Seating for four is comfy unless the rear riders are tall of torso or hairdo, in which case the roofline's inch-lower sleekness will present an interference fit. The front buckets provide good lateral support, and the chic cloth is a welcome change from today's de rigueur hot-in-summer, cold-in-winter leather (a $1410 option).

And then there's the pièce de résistance, an idea that was featured on the 318ti California but is perfected here: the $995 panoramic sliding roof. Two glass panels cover the entire roof; the front one can pop up to vent or slide back over the rear one for open-air motoring. When the roof is open, a large wind-deflector panel in front of the opening tilts up to prevent any buffeting, booming, or cockpit turbulence at speeds up to 90 mph. The glass is treated to block all but 2.2 percent of the sun's ultraviolet radiation, and for full protection, a pair of cloth shades can be deployed electrically. It's a masterpiece, especially compared with the BMW's large, noisy, and windy cloth sunroof.

That brings us inevitably to the question of performance. The 192-hp supercharged four motivates its 3398-pound burden with relative ease, covering the quarter-mile in 15.7 seconds at 90 mph. That handily beats the 318ti and the VW GTI (Europe's original hot hatch), and it would have tied for second quickest in our "Coupes de Grace Redux" comparo (December 1999), matching the Acura Integra GS-R and Toyota Celica GT-S. But the C230 isn't as enjoyable to drive as those cars. Rowing this ropy six-speed shifter is far less satisfying. The gates are too widely spaced, and gear engagement is too vague. The engine sounds better than it did in the first SLKs, but it doesn't compare with the best sports coupes.

Nevertheless, this latest Benz takes to pretzeled pavement with greater élan than its C240 and C320 stablemates do, although the Michelin MXV4s hang on with only 0.78 g of conviction to their sporting cause. That's well under the "Coupes de Grace Redux" average of 0.82 g. Supercharged oversteer is available on demand, providing you switch off the standard electronic-stability program, but otherwise the car is a competent and confident pusher.

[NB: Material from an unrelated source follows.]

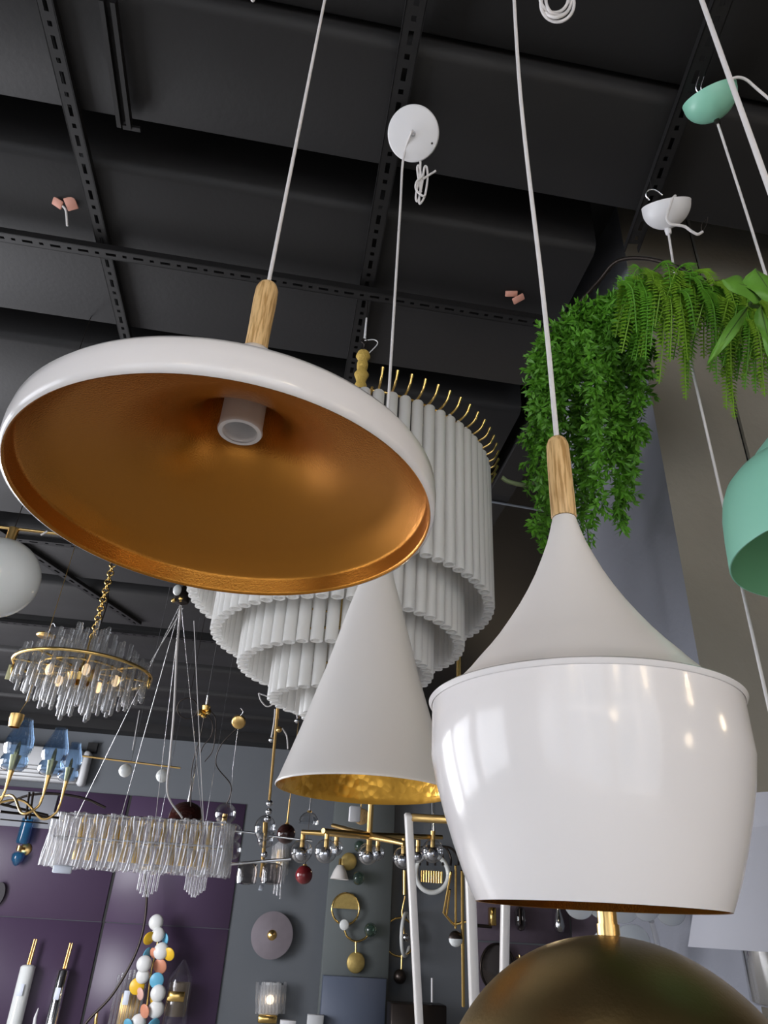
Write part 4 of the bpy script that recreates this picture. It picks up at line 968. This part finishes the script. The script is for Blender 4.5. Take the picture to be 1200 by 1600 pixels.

Does this C230 Kompressor earn its sports-coupe moniker? Not really. Does it need to, for Claar to keep his job? Maybe not. Mercedes has been on a push to find buyers younger than its current 52-year median age, with hip advertising and stylish, youthful new products. Young Bimmer hopefuls can simply buy older used cars and get the cachet, panache, and feeling of the new ones, which may explain why a watered-down BMW 318ti didn't fly. But a 30-something hipster drawn to this fetching, affordable, and moderately fun Benz probably won't be lured away by a used car dating to the stuffy, strictly business days.

Or we could be wrong, and Claar will forever regret his fumbled bubespitzle.